魔法使いは誰だ(ダイアナ・ウィン・ジョーンズ)

 魔法使い版『渡鬼』。前に読んだ『ダークホルムの闇の君』がまさしくそんな感じで(家庭内の諍いがメインだし)、けれども正統派ファンタジーに対する皮肉を込めて、あえてそういうスタンスを取っているような雰囲気もありました。さてこの作品は・・・

 シリーズとしては『大魔法使いクレストマンシー』の中の一冊。どちらかというと児童むけのシリーズということだったので、もうちょっとストレートにファンタジーな路線かと思いきや、相変わらずの『渡鬼』節。物語は魔法が禁じられた世界で、かつて魔法に関わって処刑された家族を持つ子供たちが集められた寄宿学校を舞台にしている。
 しかし同じ寄宿学校が舞台でも『飛ぶ教室』みたいに「根性の座ったまっすぐな性格のリーダー」なんかは登場しないし、彼ら生徒を導くべき「気骨のある、心根の優しい先生」もビタイチいない。すべての登場人物が己のエゴのままに行動し、足を引っ張り合う。「禁じられた存在」としての有り方を厳しく教えてくれたと思っていた先生が、実は保身に必死だっただけだったり、自己犠牲の精神を発揮してくれた友人に対して(恩知らずにも)疎ましさを感じたり、という徹底した描写。「組織」というもののカリカチュアというよりも、そういった「黒い」部分は誰にでも(小中学生にだって)あるということを的確に描き出している。(ちょっと『蠅の王』みたいですね。
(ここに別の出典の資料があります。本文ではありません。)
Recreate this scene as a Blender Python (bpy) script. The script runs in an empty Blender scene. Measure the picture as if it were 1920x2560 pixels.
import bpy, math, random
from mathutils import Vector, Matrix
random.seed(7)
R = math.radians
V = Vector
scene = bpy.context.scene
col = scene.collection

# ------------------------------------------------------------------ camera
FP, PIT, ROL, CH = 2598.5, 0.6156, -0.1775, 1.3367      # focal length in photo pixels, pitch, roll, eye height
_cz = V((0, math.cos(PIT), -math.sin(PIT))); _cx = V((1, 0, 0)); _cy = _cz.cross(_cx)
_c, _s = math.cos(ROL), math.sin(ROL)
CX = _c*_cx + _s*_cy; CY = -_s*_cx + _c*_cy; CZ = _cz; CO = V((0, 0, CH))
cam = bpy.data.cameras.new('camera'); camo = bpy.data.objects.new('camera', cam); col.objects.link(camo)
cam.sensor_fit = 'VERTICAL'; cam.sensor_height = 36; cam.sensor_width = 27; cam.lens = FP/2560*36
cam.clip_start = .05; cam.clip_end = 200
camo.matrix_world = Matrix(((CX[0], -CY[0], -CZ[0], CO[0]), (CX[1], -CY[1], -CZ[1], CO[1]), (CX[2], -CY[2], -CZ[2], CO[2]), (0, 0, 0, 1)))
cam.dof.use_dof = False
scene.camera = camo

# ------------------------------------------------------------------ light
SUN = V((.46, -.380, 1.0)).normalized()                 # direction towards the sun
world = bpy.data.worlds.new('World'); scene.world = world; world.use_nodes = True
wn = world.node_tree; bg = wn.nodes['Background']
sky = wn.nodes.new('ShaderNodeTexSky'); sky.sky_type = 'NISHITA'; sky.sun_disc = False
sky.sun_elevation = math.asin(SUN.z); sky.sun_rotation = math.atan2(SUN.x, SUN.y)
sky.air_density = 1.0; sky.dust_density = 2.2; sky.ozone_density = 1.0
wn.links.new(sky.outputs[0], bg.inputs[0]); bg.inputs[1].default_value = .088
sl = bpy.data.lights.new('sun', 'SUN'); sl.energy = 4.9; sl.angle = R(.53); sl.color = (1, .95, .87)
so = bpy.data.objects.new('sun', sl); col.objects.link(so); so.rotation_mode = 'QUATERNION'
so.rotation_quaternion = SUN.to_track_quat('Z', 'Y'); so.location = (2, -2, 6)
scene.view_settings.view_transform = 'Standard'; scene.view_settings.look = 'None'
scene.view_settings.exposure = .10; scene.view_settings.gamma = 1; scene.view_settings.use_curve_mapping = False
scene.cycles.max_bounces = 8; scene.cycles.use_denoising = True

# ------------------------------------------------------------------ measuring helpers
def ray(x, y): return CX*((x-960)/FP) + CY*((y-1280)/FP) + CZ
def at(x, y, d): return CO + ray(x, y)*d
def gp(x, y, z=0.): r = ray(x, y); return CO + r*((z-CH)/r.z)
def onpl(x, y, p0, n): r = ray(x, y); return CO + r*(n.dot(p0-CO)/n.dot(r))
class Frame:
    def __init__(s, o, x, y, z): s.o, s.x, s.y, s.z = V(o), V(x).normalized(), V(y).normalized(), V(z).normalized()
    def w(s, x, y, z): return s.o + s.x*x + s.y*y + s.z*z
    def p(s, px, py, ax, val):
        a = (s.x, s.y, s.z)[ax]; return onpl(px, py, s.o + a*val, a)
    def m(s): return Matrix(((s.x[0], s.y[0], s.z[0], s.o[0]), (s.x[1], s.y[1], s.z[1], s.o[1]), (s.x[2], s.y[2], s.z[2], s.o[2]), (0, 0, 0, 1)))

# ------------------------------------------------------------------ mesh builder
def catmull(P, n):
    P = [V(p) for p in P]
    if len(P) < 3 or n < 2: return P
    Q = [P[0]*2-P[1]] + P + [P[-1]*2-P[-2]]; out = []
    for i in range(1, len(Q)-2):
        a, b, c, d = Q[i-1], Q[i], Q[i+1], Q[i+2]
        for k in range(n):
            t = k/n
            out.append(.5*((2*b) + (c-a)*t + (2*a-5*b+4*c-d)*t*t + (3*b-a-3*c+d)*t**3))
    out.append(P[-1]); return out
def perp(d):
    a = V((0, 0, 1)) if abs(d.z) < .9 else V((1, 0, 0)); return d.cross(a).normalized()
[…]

)
 それでもエンターテインメントのファンタジーとして成立しているのは、文字通りの「デウス・エクス・マキナ」としてクレストマンシーというブレのない完璧なキャラがシリーズの中核として存在するからなのでしょう。

 いままで『渡鬼』みたいにストレスフルな番組をあえて見ようという視聴者が結構な数存在する、ということがどうにも理解できなかったんだけど、ちょっとだけ分かったような気がしました。